William Loizeaux’s passionate novel, “The Tumble Inn,” chronicles the lives of discouraged teachers Mark and Fran Finley, who relocate from suburban New Jersey to remake their lives as innkeepers in the Adirondack Mountains.

Loizeaux’s crisp prose immediately focuses on why the reader should have an emotional investment in the lives of the Finleys. Dismayed with students who don’t want to learn and their failed efforts to conceive a child, they respond to an advertisement seeking innkeepers. They are invited for an interview in the Adirondack Mountains. At first sight of the inn and its surroundings, Mark remarks, “… if I had to choose for a view to live out my days with, this would be the one.” Although they exaggerated their qualifications, they still land the job.

For the first year, with help of neighbors, Mark learns to operate and maintain equipment while Fran learns to cook for guests. They struggle through the winter learning to snowshoe. Elated with arrival of summer they venture on a walk up a brook where they are attacked by a swarm of gnats. In this scene, Loizeaux’s humor and tenderness marks his talent as a sincere writer, one that doesn’t need a lot of drama to project a scene. In a “pastoral” and “romantic setting” under attack by gnats they were certain they will soon have a child, one named “Nat” or “Natalie.”

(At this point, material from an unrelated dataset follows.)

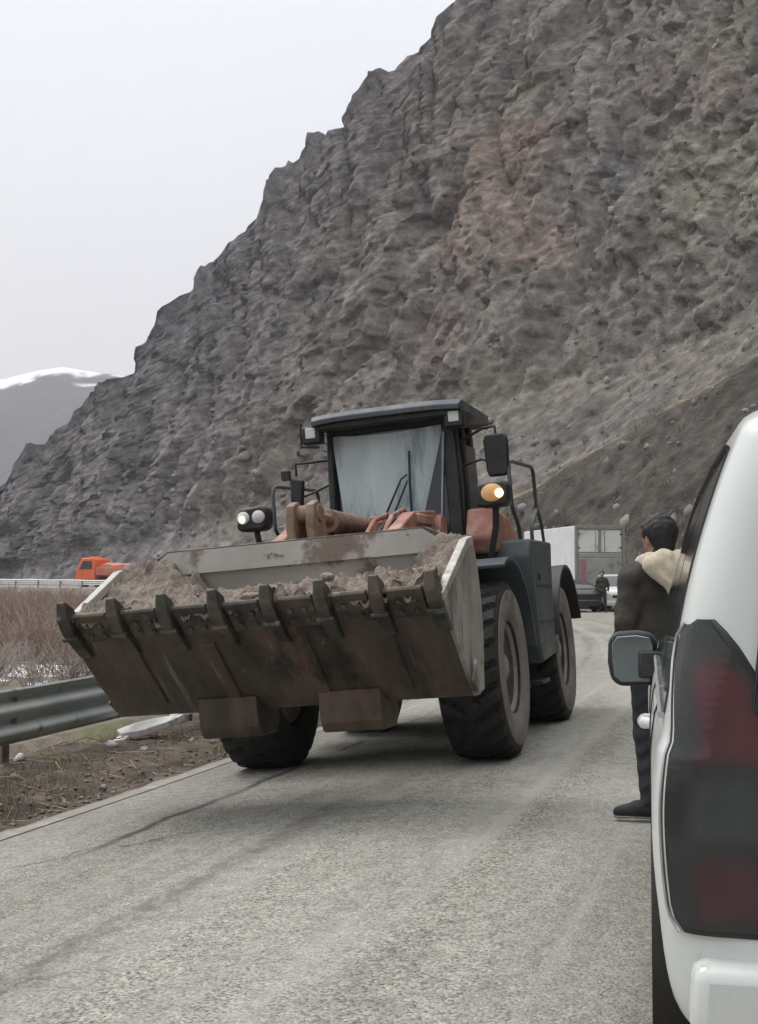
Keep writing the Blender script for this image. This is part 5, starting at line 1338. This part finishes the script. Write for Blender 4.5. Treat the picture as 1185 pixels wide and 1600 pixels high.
# ---- box truck
m_tside = mat('white_truck_side', two((.60, .61, .62), (.68, .685, .69)), 1.5, 5, .5, 0, layers=[((.5, .49, .46), .8, .54, .7, (1, 1, 1))])
m_tdoor = mat('pale_truck_door', two((.62, .64, .60), (.70, .72, .67)), 1.5, 5, .5, 0, layers=[((.33, .33, .30), 1.2, .5, .7, (1, 1, 1))])
m_tgrey = mat('grey_tail_lift', two((.29, .305, .285), (.37, .38, .355)), 1.5, 5, .5, .2, layers=[((.13, .12, .11), 1.2, .55, .7, (1, 1, 1))])
TR = empty('box_truck', (10.62, 63.0, rz_at(10.6, 64)), (0, 0, R(11)))
tag(TR, 'white box truck seen from behind with a grey lower tail board, parked beyond the loader', 'truck')
b = MB(); b.b2((-1.25, .1, 1.05), (1.25, 8.2, 4.0)); cargo = b.build('cargo_box', m_tside, TR, .03)
b = MB()
for x in (-1.19, 1.19): b.b2((x - .07, -.02, 1.0), (x + .07, .12, 4.03))
b.b2((-1.12, -.02, 3.85), (1.12, .12, 4.03)); b.b2((-.05, -.025, 2.72), (.05, .098, 3.85)); b.build('door_frame', mat('dark_frame', two((.20, .20, .185), (.27, .265, .245)), 3, 4, .6), cargo, .01)
for x in (-.58, .58):
    b = MB(); b.b2((x - .515, .04, 2.74), (x + .515, .095, 3.83)); d_ = b.build('rear_door', m_tdoor, cargo, .01)
    b = MB(); b.tube([(x * .4, .02, 2.76), (x * .4, .02, 3.8)], .02, 6); b.build('lock_rod', m_chrome, d_)
    b = MB()
    for z in (2.95, 3.6): b.box((x * 1.86, .03, z), (.12, .03, .07))
    b.build('hinge', m_black, d_)
b = MB(); b.b2((-1.1, -.06, 1.15), (1.1, .06, 2.45)); b.b2((-1.1, -.02, 2.47), (1.1, .07, 2.70)); tlift = b.build('tail_board', m_tgrey, TR, .02)
b = MB(); b.b2((-1.06, -.07, 1.2), (-.72, -.058, 2.4)); b.build('red_stripe', mat('faded_red', two((.30, .16, .16), (.36, .21, .21)), 3, 4, .6), tlift)
b = MB(); b.b2((-1.2, .0, .62), (1.2, .14, .74)); b.build('underrun_bar', m_white, TR, .02)
for x in (-.95, .95):
    b = MB(); b.b2((x - .2, -.02, .80), (x + .2, .06, .94)); b.build('tail_light', m_red, TR, .01)
b = MB(); b.b2((-.45, .2, .75), (.45, 9.6, 1.04)); b.build('chassis', m_dark, TR)
b = MB(); b.prism([(8.45, .75), (8.45, 3.0), (8.8, 3.15), (9.9, 3.05), (10.35, 1.9), (10.4, .6), (8.9, .6)], -1.2, 1.2, 'x'); cabt = b.build('cab', m_tside, TR, .08, seg=3)
for sgn in (-1, 1):
    b = MB(); b.prism([(8.9, 1.95), (8.9, 2.75), (9.7, 2.75), (10.05, 1.95)], *sorted((sgn * 1.19, sgn * 1.215)), 'x'); b.build('side_window', m_glass, cabt)
    b = MB(); b.box((sgn * 1.4, 10.2, 2.4), (.2, .12, .5)); b.build('door_mirror', m_black, cabt, .03)
b = MB(); b.prism([(-1.05, 1.98), (1.05, 1.98), (1.0, 2.85), (-1.0, 2.85)], 10.32, 10.35, 'y', None)
for j, v in enumerate(b.v): b.v[j] = (v[0], v[1] - (v[2] - 1.98) * .34, v[2])
b.build('windscreen', m_glass, cabt)
fw = None
for y in (1.9, 3.1, 9.3):
    for sgn in (1, -1):
        if fw is None:
            w = MB(); w.lathe([(-.26, .3), (-.28, .42), (-.24, .5), (.10, .5), (.14, .42), (.12, .3)], 32, 'x'); fw = w.build('wheel', m_rubber, TR); MB().lathe([(-.2, 0), (-.2, .29), (.13, .31), (.08, .26), (.02, .15), (.1, .08), (.1, 0)], 24, 'x').build('rim', m_rim2, fw); w = fw
        else:
            w = fw.copy(); C.objects.link(w); c = fw.children[0].copy(); C.objects.link(c); c.parent = w
        w.location = (sgn * 1.1, y, .5); w.rotation_euler = (0, 0, 0 if sgn > 0 else math.pi)
    b = MB()
    for sgn in (-1, 1): b.tube([(sgn * 1.1, y + .62 * math.cos(t_), .5 + .58 * math.sin(t_)) for t_ in np.linspace(.1, 3.04, 9)], .04, 6)
    b.build('mudguard', m_black, TR)

# ---- orange road truck far round the bend
m_oj = mat('orange_truck_paint', two((.62, .11, .035), (.72, .15, .05)), 2, 4, .5, 0, layers=[((.45, .16, .09), 1.5, .5, .7, (1, 1, 1))])
m_oj2 = mat('faded_red_paint', two((.52, .12, .08), (.60, .20, .14)), 2, 4, .55, 0, layers=[((.40, .28, .23), 1.5, .5, .66, (1, 1, 1))])
p = road_xy(127.8, 4.6); hdg = TH - (127.8 - S0) / RAD
OT = empty('maintenance_truck', (p[0], p[1], float(z_road(127.8, 4.6))), (0, 0, -hdg + R(20)))
OT.scale = (1.12, 1.12, 1.12)
tag(OT, 'bright orange road maintenance truck far off at the foot of the cliff, on the left', 'truck')
b = MB(); b.b2((-.45, -3.2, .62), (.45, 3.2, .88)); b.build('chassis', m_dark, OT)
b = MB(); b.prism([(1.0, .60), (1.0, 2.45), (1.2, 2.66), (2.5, 2.62), (2.95, 1.75), (3.15, 1.55), (3.2, .55)], -1.15, 1.15, 'x'); oc = b.build('cab', m_oj, OT, .10, seg=3)
for sgn in (-1, 1):
    b = MB(); b.prism([(1.3, 1.6), (1.3, 2.35), (2.3, 2.35), (2.72, 1.6)], *sorted((sgn * 1.14, sgn * 1.165)), 'x'); b.build('side_window', m_glass, oc)
b = MB(); b.prism([(-1.0, 1.78), (1.0, 1.78), (.95, 2.5), (-.95, 2.5)], 2.93, 2.96, 'y')
for j, v in enumerate(b.v): b.v[j] = (v[0], v[1] - (v[2] - 1.78) * .52, v[2])
b.build('windscreen', m_glass, oc)
b = MB(); b.tube([(-.7, 1.7, 2.68), (.7, 1.7, 2.68)], .09, 8); b.build('beacon_bar', m_oj, oc)
b = MB(); b.prism([(-1.2, 1.05), (1.2, 1.05), (1.3, 1.75), (-1.3, 1.75)], -3.3, .8, 'y'); b.build('dump_body', m_oj2, OT, .04)
b = MB(); b.prism([(-3.1, 1.74), (-2.2, 2.12), (-1.0, 1.98), (-.2, 2.2), (.7, 1.74)], -1.1, 1.1, 'x', None); b.build('load', m_oj2, OT, .1)
b = MB(); b.box((0, -3.45, .8), (2.2, .12, .25)); b.build('rear_bumper', m_white, OT, .02)
fw = None
for y in (-2.3, -1.0, 2.2):
    for sgn in (1, -1):
        if fw is None:
            w = MB(); w.lathe([(-.26, .3), (-.28, .42), (-.24, .5), (.10, .5), (.14, .42), (.12, .3)], 28, 'x'); fw = w.build('wheel', m_rubber, OT); MB().lathe([(-.2, 0), (-.2, .29), (.13, .31), (.08, .2), (.1, .08), (.1, 0)], 24, 'x').build('rim', m_rim2, fw); w = fw
        else:
            w = fw.copy(); C.objects.link(w); c = fw.children[0].copy(); C.objects.link(c); c.parent = w
        w.location = (sgn * 1.0, y, .5); w.rotation_euler = (0, 0, 0 if sgn > 0 else math.pi)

Fran gives birth to a girl at home with Mark’s help. Their lives don’t dramatically change, until Natalie becomes a teenager who is hanging out with problem students and indulging in alcohol and drugs. Desperate, Mark and Fran impose boundaries that essentially transform them into prison guards. “One thing that happens when you and spouse are busy innkeepers and living with a hormone-pumped seventeen-year old: you have to do some clever planning,” Mark laments. Still much in love with Fran, Mark develops a plan to spend time alone with his wife, a decision that leads to tragedy.

Although the book is fiction, it reads like a memoir, which is no surprise since Loizeaux has written a memoir about the death of his child, and he is familiar with the Adirondack Mountains where the couple have vacationed every summer at an old inn once owned by his wife’s family.